Slaughter of the conscripts
Published by The Daily Mail (8th November, 2022)
MORE than 500 conscripts from one Russian battalion were slaughtered in 72 hours after being dumped on the front line and told to dig trenches with just three shovels between them.
Whistleblowers said only 29 men survived the massacre of mobilised men, with another 12 wounded. Their officers had abandoned them to relentless attack from Ukrainian artillery, drones and mortars.
The slaughter of conscripts, forced to enlist last month from Voronezh in central Russia, match claims by other mobilised men who say their units also took big losses after being left leaderless.
There are also allegations that 300 marines from the Russian Far East may have been wiped out in another brutal battle further along the front.
The revelations, circulating on Russian social media, highlight concerns that the vast numbers called up by Vladimir Putin to rescue his bungled invasion are being used as cannon fodder by cowardly and incompetent commanders.
They have sparked furious protests from relatives – and follow reports that a general put his pistol to the head of a recruit who had retreated and threatened to kill him. The commander was withdrawn three days later, at the end of last month.
Aleksey Agafonov told Viorstka, an online Russian media outlet, he saw ‘complete confusion and discord’ after his unit was sent near to Svatovo, a town in Luhansk region occupied by Russia since March. This area has become one of hottest spots on the front line. Ukraine is advancing two miles a week while Russia has poured in soldiers to shore up its lines in the illegally annexed region.
Agafonov said they were told they would be beefing up Russia’s territorial defence forces about ten miles to the rear. Instead, he claimed that on the night of November 1 they were dumped on the front line and ordered to dig.
‘We had three shovels per battalion, there was no provision at all,’ he said. ‘We dug in as best we could and in the morning shelling began. The officers immediately ran.’
The recruit said they attempted to dig in during lulls in the shelling ‘but drones immediately spotted us and simply shot us’. Agafonov said that when they fled the front ‘without seeing the officers’ they found professional soldiers sitting in trenches further back.
‘New arrivals are grouped into new battalions and thrown to the front to close the line of defence,’ he claimed. Although his allegations are unverified, they are backed by a second mobilised man called Nikolai Voronin. ‘Everything Agafonov said is true,’ he said. ‘There are a lot of dead.’
Voronin added that there were so few shovels that the soldiers were trying to dig trenches with bayonets and knives.
Agafonov claimed a second battalion was crushed in the same area. Subsequent reports have disclosed that many mobilised men from other regions of Russia were killed there in the days before his arrival.
A soldier’s wife said 128 conscripts were sent to the front after just a few days of training, to be abandoned by their officers without communications and armed only with semi-automatic rifles to confront Ukrainian artillery. The woman, who asked not to be named, said they held their position for a fortnight under intense attack but ’many boys died’.
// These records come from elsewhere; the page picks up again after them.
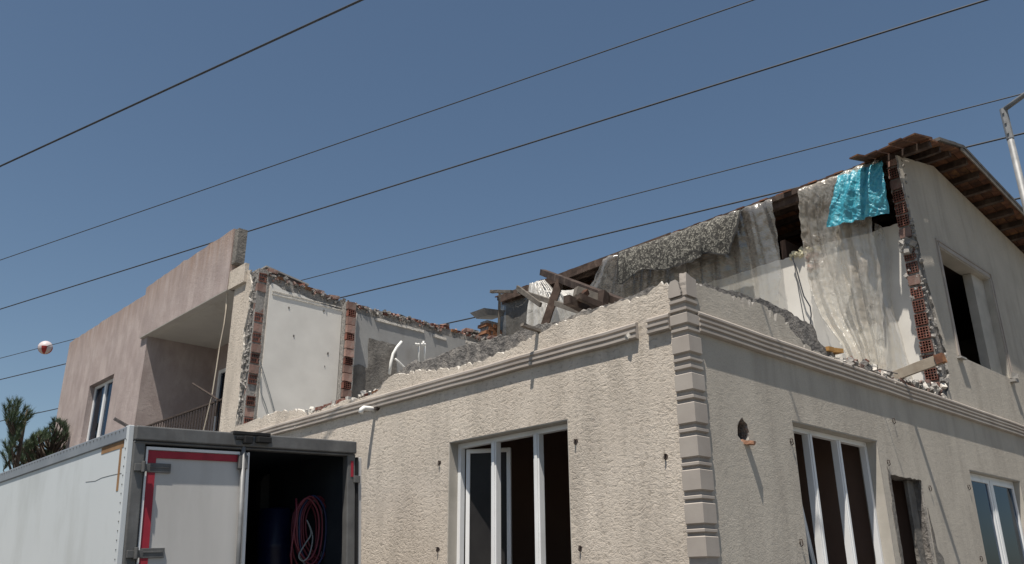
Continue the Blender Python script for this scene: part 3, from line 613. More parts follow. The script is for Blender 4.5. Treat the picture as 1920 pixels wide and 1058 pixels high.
# roof: purlins along y, boards along the slope, dark covering
YO = -.49
x = 6.24; xs = []
while x < 14.4: xs.append(x); x += .56 + R.uniform(-.04, .04)
for x in xs:
    zz = zu(x); m = MB(); m.beam((x, YO + .03 + R.uniform(0, .09), zz + .045), (x, 9.5, zz + .045), .09 + R.uniform(-.01, .02), .1, jit=.006); m.part('purlin', 'wood_dark', house)
def board_mesh(x0, x1, w=.15):
    m = MB(); n = 4
    for a in range(n):
        p, q = x0 + (x1 - x0) * a / n, x0 + (x1 - x0) * (a + 1) / n
        m.add([(p, 0, zu(p) + .092), (q, 0, zu(q) + .092), (q, w, zu(q) + .092), (p, w, zu(p) + .092), (p, 0, zu(p) + .117), (q, 0, zu(q) + .117), (q, w, zu(q) + .117), (p, w, zu(p) + .117)],
              [(0, 3, 2, 1), (4, 5, 6, 7), (0, 1, 5, 4), (2, 3, 7, 6)] + ([(3, 0, 4, 7)] if a == 0 else []) + ([(1, 2, 6, 5)] if a == n - 1 else []))
    return m.mesh('roof_board', ['wood_red'])
bl = [board_mesh(6.16 + d, 7.65) for d in (0, .03, .07)]; br = board_mesh(7.65, 14.7)
y = YO; i = 0
while y < 9.5:
    shared('roof_board', bl[i % 3], house, Matrix.Translation((0, y, 0))); shared('roof_board', br, house, Matrix.Translation((0, y, 0))); y += .157; i += 1
m = MB()
for a, b in ((6.5, 7.65), (7.65, 14.75)):
    n = 8; vs = []
    for k in range(n + 1):
        p = a + (b - a) * k / n; w = .012 * noise.noise(Vector((p * 3, 0, 0)))
        vs += [(p, YO - .04, zu(p) + .12 + w), (p, 9.55, zu(p) + .12), (p, 9.55, zu(p) + .17), (p, YO - .04, zu(p) + .175 + w)]
    m.add(vs, [(4 * k + i, 4 * k + (i + 1) % 4, 4 * k + 4 + (i + 1) % 4, 4 * k + 4 + i) for k in range(n) for i in range(4)] + [(0, 1, 2, 3), tuple(4 * n + i for i in range(4))])
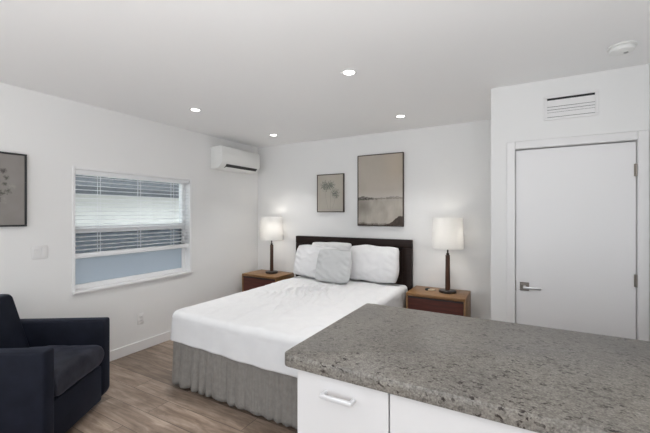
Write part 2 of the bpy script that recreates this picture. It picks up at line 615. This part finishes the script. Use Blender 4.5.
# ------------------------------------------------------------------ wall register
vt = thing('air_vent', 'white slotted air vent in the wall above the closet door', 'air vent', (0.348, YD, 2.325))
f = MB()
for (x0, x1, z0, z1) in ((-0.172, 0.172, 0.074, 0.094), (-0.172, 0.172, -0.096, -0.076), (-0.172, -0.150, -0.076, 0.074), (0.150, 0.172, -0.076, 0.074)):
    f.box(x0, x1, -0.010, 0.0, z0, z1, 0.002, 1)
f.build('vent_frame', 'trim_white', vt)
MB().box(-0.150, 0.150, -0.003, -0.0005, -0.076, 0.074).build('backing', 'slot_dark', vt)
for k, (zc, hh) in enumerate(((0.032, 0.050), (-0.006, 0.020), (-0.028, 0.018), (-0.056, 0.034))):
    MB().prism([(-0.009, zc - hh / 2), (-0.006, zc - hh / 2), (-0.004, zc + hh / 2), (-0.007, zc + hh / 2)], 'x', -0.150, 0.150).build('louvre', 'trim_white', vt)

# ------------------------------------------------------------------ switch and outlet on the left wall
sw = thing('light_switch', 'white double rocker light switch on the wall left of the window', 'light switch', (XL, 1.412, 1.165))
MB().box(0, 0.006, -0.058, 0.058, -0.058, 0.058, 0.003, 2).build('plate', 'plate_white', sw)
for y in (-0.024, 0.024):
    MB().prism([(0.006, -0.033), (0.0075, -0.033), (0.011, 0.033), (0.006, 0.033)], 'y', y - 0.016, y + 0.016).build('rocker', 'plate_white', sw)
ot = thing('power_outlet', 'white power outlet low on the wall under the window', 'power outlet', (XL, 2.33, 0.345))
MB().box(0, 0.006, -0.036, 0.036, -0.058, 0.058, 0.003, 2).build('plate', 'plate_white', ot)
for z in (-0.020, 0.020):
    s_ = MB().box(0.006, 0.008, -0.017, 0.017, z - 0.014, z + 0.014, 0.003, 2).build('socket', 'plate_white', ot)
    q = MB()
    for y in (-0.006, 0.006):
        q.box(0.0078, 0.0083, y - 0.001, y + 0.001, z - 0.004, z + 0.006)
    q.build('slot', 'slot_dark', s_)

# ------------------------------------------------------------------ pictures
def lerp(a, b, t):
    return tuple(x + (y - x) * t for x, y in zip(a, b))

def sm_(a, b, x):
    t = max(0.0, min(1.0, (x - a) / (b - a)))
    return t * t * (3 - 2 * t)

def picture(name, label, w_, h_, loc, rz, frame_mat, border, func, nx, ny, group=None, fd=0.035):
    t = thing(name, label, 'picture', loc, rz, group)
    f = MB()                       # local: x across, y towards the wall, z up
    f.box(-w_ / 2, w_ / 2, -fd, -0.001, h_ / 2 - border, h_ / 2, 0.002, 1)
    f.box(-w_ / 2, w_ / 2, -fd, -0.001, -h_ / 2, -h_ / 2 + border, 0.002, 1)
    f.box(-w_ / 2, -w_ / 2 + border, -fd, -0.001, -h_ / 2 + border, h_ / 2 - border, 0.002, 1)
    f.box(w_ / 2 - border, w_ / 2, -fd, -0.001, -h_ / 2 + border, h_ / 2 - border, 0.002, 1)
    f.build('frame', frame_mat, t)
    iw, ih = w_ - 2 * border, h_ - 2 * border
    g = MB()
    rows = [[(-iw / 2 + iw * i / nx, -fd + 0.008, -ih / 2 + ih * j / ny) for i in range(nx + 1)] for j in range(ny + 1)]
    g.grid(rows)
    # sides of the canvas panel, so that it is a solid board
    g.box(-iw / 2, iw / 2, -fd + 0.0085, -0.002, -ih / 2, ih / 2)
    o = g.build('canvas', 'art_print', t)
    at = o.data.color_attributes.new('art', 'FLOAT_COLOR', 'POINT')
    for k, v in enumerate(o.data.vertices):
        at.data[k].color = (*func((v.co.x + iw / 2) / iw, (v.co.z + ih / 2) / ih), 1)
    return t

def fbm(x, y, z=0.0, o=4):
    return noise.fractal(Vector((x, y, z)), 1.0, 2.0, o)

def art_lake(u, v):
    # pale sky, dark far shore with low hills, water, dark near bank
    n = fbm(u * 3, v * 3, 1.3)
    sky = lerp((0.43, 0.385, 0.325), (0.50, 0.45, 0.39), 0.5 + 0.5 * n)
    sky = lerp(sky, (0.49, 0.405, 0.31), 0.5 * sm_(0.4, 0.9, u) * sm_(0.5, 0.8, v))
    sky = lerp((0.52, 0.48, 0.43), sky, sm_(0.40, 0.52, v))
    water = lerp((0.35, 0.315, 0.27), (0.48, 0.44, 0.385), 0.5 + 0.7 * fbm(u * 6, v * 5, 4.0))
    water = lerp(water, (0.20, 0.18, 0.15), 0.75 * sm_(0.25, 0.0, math.hypot(u - 0.1, (v - 0.27) * 1.3)))
    c = sky if v > 0.385 else water
    ridge = 0.392 + 0.026 * math.exp(-((u - 0.12) / 0.13) ** 2) + 0.016 * math.exp(-((u - 0.80) / 0.14) ** 2) + 0.012 * fbm(u * 14, 2.0)
    low = 0.362 + 0.012 * sm_(0.2, 0.6, u) - 0.008 * fbm(u * 20, 7.0)
    if low < v < ridge:
        d = 0.95 - 0.4 * sm_(0.28, 0.42, u)
        c = lerp(c, (0.03, 0.024, 0.02), d * (0.75 + 0.4 * fbm(u * 25, v * 40, 3.0)))
    bank = 0.012 + 0.115 * sm_(0.60, 1.0, u) + 0.022 * fbm(u * 5, 5.0) + 0.004 * fbm(u * 20, 1.0)
    if v < bank:
        c = lerp((0.035, 0.025, 0.020), (0.075, 0.055, 0.042), 0.5 + 0.5 * fbm(u * 20, v * 20, 9.0))
    elif v < bank + 0.02 and u < 0.65:
        c = lerp(c, (0.14, 0.12, 0.10), 0.6)
    return c

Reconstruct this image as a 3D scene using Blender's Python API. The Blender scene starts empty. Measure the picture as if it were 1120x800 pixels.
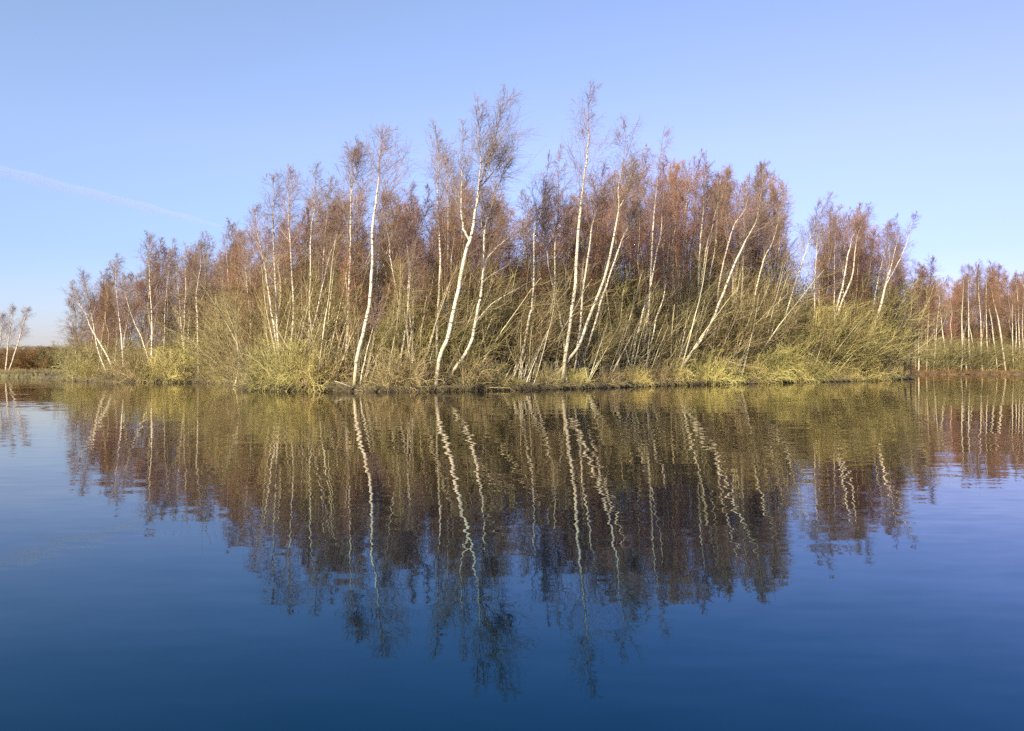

Her husband was among 12 men who escaped the carnage – only to be sent back a few days later.
At the weekend around 50 relatives staged protests in front of Voronezh government buildings. ‘Why the hell do they say they’re alive and healthy when they’ve all been killed there?’ asked Oksana Kholodova, the mother of one soldier.
She added that relatives had phoned some of the men in hiding during a meeting with the regional governor and that they confirmed their situation. ‘Let them fight,’ said Kholodova. ‘But not on the front line and without any equipment.’
Anna, whose husband survived the Svatovo massacre, said they wanted everyone to know how badly the men had been treated. ‘They were abandoned like kittens without preparation, without anything,’ she said.
Other women said survivors were hiding in Svatovo, fearful of repercussions. ‘They did not sleep, did not eat – for three days they held the defence and did not run anywhere, unlike the commanders,’ said one.
Serhiy Haiday, Ukrainian head of Luhansk region, said Russian forces were making repeated efforts to breach their lines using newly-mobilised men and mercenaries from the Wagner group, including troops recruited from prisons. He confirmed that Russia ‘lost a battalion, around 500 soldiers’ in fighting near Svatovo. ‘The soldiers attacking our positions are basically walking over the bodies of their comrades,’ said Haiday.
Putin repeatedly said there was no need for mobilisation when launching his ‘special operation’ in February. But then, panicked by the speed of Kyiv’s counter-attack in September, he announced a call-up that led 700,000 men to flee Russia.
The tyrant claims 318,000 men have been conscripted with 80,000 already in the war zone. Independent media estimate that more than a million people will end up being mobilised. Pro-Kremlin groups have accused Ukraine of spreading lies about Russian military losses.